MI5’s (official) secret history revealed:
[...]
“We thought if we had a history, we could assign to history all those allegations and stories that have been around, with someone not in the service making a professional judgment about what really happened,” [former MI5 director-general Stephen] Lander said. “And it would be possible not to have to be dragged back in the press or anywhere else to stories about the Wilson plot, or about whether we investigated John Lennon, or studied Mickey Mouse … or all the rest. The answer is, ‘Read the book.’ “
The biggest open secret is that MI5 kept a file on Harold Wilson. Unsurprising too that Margaret Thatcher wanted to use the agency to spy on trade unions. The most interesting and contemporary revelation surrounds ‘Islamist terrorism’:
The 1,000-page volume, published Monday, describes an organization that fought Hitler with stunning success but struggled to combat Soviet espionage during the Cold War and initially failed to grasp the threat from Islamic extremism.
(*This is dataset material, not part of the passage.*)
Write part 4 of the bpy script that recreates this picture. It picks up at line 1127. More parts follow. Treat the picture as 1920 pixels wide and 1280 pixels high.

Andrew claims MI5 was “slow to see the coming menace of Islamist terrorism.” The book says the agency’s then-head, Stella Rimington, had never heard the name al-Qaida until a meeting in Washington in 1996, during which MI5 representatives were “taken aback by the interest” in Osama bin Laden shown by the Americans.
I wonder if the links between the agency and figures like Abu Qatada are investigated in the book:
Britain ignored warnings — which began before the September 11 attacks — from half a dozen friendly governments about Abu Qatada’s links with terrorist groups and refused to arrest him. Intelligence chiefs hid from European allies their intention to use the cleric as a key informer against Islamic militants in Britain.

Tec15 9:28 am on October 8, 2009 Permalink |
Judging from Andrews previous works (such as the Mitrokhin Archive), the entire book is likely to be a whitewash of MI5’s more unsavoury works and what can not be simply denied (because they are already too well known) will instead be minimized and placed in their “proper”context.
thabet 9:32 am on October 8, 2009 Permalink |
Take it for what it is. An “official” history which will document stuff no one really cares about/nothing can be done about.